15 Şubat 2011 Salı
eh
Bugün komik bir hikaye anlatasım yok. Hayatımın keyifli anlarından biri değil bugün. Hani öyle iyi niyetli olduğumdan hep üzülüyorum diye bir iddiam da yoktur. hatta sağda solda "Abi değer vermiyceksin sevince eziliyorsun" tiplere uyuz olurum. Elimi uzattığım her sevgi dolu şeyin elimi yakmasına elimi en sonunda sıkı sıkı tutan şeye de ulaşamıycak kadar uzak olmama isyandayım bugün.
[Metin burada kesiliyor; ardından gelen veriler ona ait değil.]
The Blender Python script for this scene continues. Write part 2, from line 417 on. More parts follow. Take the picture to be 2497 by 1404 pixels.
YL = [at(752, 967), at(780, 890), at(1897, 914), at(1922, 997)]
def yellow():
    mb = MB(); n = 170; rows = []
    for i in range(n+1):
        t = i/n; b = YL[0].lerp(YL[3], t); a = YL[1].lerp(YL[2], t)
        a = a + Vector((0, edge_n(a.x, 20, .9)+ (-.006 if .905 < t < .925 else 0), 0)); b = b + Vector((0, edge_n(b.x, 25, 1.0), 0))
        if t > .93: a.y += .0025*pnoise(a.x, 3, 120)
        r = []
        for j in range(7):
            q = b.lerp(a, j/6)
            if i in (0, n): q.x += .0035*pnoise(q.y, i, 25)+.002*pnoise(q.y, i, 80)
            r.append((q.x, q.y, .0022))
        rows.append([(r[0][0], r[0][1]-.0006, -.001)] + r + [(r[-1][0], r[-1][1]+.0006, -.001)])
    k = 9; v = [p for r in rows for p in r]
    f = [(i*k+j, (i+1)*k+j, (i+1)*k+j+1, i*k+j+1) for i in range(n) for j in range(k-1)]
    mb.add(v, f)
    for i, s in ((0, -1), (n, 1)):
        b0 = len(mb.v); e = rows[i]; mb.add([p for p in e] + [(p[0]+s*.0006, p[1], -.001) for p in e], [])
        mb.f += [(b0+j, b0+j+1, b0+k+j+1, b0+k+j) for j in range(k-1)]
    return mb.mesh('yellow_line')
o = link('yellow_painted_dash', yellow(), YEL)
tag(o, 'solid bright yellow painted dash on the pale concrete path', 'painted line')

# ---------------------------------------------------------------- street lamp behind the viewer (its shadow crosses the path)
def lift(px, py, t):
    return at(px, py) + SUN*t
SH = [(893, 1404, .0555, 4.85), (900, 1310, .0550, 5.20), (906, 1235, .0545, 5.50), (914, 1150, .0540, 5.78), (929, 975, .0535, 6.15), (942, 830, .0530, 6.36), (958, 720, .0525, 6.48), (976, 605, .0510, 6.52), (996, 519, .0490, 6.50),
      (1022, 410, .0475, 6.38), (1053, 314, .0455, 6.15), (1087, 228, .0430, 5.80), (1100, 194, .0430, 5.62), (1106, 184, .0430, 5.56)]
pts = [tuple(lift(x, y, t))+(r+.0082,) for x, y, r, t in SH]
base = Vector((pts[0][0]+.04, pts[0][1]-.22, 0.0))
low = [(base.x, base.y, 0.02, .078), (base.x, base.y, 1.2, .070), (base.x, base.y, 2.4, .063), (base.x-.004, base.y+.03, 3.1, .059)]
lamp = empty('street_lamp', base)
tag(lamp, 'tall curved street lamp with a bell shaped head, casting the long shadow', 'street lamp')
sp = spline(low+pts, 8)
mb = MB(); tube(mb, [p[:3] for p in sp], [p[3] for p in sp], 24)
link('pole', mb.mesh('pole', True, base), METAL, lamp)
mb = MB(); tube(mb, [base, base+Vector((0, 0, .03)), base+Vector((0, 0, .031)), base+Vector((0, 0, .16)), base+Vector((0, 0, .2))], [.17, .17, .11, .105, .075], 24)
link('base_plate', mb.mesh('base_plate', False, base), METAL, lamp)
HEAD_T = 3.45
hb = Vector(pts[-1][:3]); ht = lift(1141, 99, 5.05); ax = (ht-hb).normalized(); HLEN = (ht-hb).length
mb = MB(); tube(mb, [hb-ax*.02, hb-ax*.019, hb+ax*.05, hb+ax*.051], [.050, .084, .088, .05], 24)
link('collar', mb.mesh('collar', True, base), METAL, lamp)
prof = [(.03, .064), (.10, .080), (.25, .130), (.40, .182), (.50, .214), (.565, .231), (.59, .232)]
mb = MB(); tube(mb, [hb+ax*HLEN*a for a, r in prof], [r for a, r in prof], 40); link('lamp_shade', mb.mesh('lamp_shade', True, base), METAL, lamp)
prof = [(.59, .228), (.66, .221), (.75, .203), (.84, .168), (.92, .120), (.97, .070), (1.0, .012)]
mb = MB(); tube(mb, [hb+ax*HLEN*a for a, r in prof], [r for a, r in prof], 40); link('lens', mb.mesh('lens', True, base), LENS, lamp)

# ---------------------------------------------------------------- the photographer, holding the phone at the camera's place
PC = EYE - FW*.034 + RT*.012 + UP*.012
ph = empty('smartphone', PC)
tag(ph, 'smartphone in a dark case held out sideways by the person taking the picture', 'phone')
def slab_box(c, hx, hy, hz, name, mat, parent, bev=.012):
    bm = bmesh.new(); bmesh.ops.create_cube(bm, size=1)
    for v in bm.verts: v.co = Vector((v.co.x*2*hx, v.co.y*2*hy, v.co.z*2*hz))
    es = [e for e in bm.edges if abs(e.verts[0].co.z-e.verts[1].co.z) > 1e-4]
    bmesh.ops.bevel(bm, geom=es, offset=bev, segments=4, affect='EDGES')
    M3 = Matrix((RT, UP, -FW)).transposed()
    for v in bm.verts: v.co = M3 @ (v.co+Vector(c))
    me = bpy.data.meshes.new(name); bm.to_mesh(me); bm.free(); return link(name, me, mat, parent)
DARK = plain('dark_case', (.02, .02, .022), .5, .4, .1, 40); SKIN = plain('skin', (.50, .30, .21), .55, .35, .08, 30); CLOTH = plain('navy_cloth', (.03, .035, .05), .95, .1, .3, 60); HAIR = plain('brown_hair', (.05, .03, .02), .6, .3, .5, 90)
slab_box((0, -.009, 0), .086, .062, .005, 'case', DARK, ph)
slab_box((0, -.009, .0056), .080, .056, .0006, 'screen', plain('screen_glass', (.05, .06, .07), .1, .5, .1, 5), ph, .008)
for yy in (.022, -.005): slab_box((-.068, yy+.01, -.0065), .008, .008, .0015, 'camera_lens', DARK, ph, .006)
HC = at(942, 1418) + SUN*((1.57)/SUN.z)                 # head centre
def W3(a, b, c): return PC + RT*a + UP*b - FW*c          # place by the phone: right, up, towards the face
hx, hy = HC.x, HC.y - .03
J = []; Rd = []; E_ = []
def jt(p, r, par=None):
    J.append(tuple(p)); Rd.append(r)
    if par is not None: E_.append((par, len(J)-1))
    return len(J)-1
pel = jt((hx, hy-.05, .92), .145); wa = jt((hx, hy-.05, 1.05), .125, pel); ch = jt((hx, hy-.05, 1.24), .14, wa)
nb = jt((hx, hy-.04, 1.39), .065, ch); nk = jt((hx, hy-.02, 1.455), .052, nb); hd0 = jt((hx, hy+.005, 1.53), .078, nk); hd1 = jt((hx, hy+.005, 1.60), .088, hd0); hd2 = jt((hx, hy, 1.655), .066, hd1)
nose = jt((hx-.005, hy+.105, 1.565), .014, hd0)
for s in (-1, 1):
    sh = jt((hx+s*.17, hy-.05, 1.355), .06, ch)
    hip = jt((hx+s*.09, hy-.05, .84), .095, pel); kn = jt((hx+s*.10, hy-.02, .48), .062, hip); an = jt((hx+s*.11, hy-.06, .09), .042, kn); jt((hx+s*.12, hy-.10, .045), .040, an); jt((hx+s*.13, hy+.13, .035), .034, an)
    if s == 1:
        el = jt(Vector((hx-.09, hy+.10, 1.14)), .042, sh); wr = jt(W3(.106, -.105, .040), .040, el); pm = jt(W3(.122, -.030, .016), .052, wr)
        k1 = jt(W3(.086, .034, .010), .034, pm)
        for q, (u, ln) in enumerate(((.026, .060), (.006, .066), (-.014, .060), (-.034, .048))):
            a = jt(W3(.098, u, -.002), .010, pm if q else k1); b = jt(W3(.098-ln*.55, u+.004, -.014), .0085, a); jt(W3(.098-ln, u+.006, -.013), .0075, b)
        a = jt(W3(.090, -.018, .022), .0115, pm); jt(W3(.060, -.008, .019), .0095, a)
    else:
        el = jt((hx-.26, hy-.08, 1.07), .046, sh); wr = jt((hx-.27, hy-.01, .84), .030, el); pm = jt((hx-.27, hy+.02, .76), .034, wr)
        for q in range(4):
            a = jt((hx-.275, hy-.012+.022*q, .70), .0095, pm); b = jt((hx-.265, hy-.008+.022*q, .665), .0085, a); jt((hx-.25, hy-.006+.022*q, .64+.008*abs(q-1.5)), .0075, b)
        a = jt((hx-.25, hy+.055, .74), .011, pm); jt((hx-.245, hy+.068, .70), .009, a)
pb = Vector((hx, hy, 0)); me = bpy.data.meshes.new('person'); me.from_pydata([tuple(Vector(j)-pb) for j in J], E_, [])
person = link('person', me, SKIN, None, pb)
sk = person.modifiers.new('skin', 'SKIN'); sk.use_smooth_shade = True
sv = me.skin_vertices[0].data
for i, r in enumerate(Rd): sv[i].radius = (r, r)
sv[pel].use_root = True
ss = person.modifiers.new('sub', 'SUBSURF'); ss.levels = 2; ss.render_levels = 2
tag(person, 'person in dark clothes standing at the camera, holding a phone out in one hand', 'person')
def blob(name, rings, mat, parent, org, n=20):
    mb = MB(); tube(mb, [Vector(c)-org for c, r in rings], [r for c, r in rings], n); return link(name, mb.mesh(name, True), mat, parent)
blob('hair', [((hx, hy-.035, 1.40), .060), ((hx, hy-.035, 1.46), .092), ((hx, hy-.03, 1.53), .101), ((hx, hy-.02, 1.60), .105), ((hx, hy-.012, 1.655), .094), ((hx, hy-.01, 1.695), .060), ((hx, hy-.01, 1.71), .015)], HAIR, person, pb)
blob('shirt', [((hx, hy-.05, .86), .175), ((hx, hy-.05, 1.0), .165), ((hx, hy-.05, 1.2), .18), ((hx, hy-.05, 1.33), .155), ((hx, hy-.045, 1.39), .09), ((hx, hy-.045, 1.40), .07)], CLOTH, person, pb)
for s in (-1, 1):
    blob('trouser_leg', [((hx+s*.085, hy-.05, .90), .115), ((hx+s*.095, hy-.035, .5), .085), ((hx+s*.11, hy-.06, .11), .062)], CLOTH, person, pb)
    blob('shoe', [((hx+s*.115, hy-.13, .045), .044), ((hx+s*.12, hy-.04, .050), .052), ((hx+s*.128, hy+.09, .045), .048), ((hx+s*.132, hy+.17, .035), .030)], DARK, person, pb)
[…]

Sevgililer gününü 4 kız geçirmeye sevginin acabalardan ve birgün içimi sıkıcak bir olaya dönmesi kuşkularına nefretteyim bugün. Haksızlıklara, ailemden uzak olmaya, her eve döndüğümde ailemi daha yaşlanmış bulmaya, her zamansız telefon çaldığında birine birşey oldu diye korkmaya isyandayım. Blues feste 24 yaşında olmadığım için gidememeye, doğum günümda yine kapımı açtığımda nergis görmemeye, güvenimi, zamansız kahkahamı gözyaşımı yutmaya öfkeliyim. Herşeye rağmen şu adrenalin geçtiğinde yine pollyanna olacağımı bilmeyi yarın yine abuk subuk şeylere gülerek herşeyi geyiğe çevireceğimi tahmin etmeyi de istemiyorum. İstemesem de önemi yok planlamaya gerek yok. Sadece kızgınım o kdar.
26 Ocak 2011 Çarşamba
Asla asla deme!
Merhaba yine, Murphy kanunlarının istisnasız örneği olmanın bana öğrettikleri nedeniyle ayrıca hayatım boyunca çok kolay gaza gelmiş bir insan olduğum için şu hayatta asla yapılmaması gerektiğine kesin inandığım bazı şeyler var. Deneyip gördüm çoğunu ve önermiyorum. Bana göre asla yapılmaması gerekenler:
- Asla sınav gecesi oturup Cüppeli Ahmet hoca izleme.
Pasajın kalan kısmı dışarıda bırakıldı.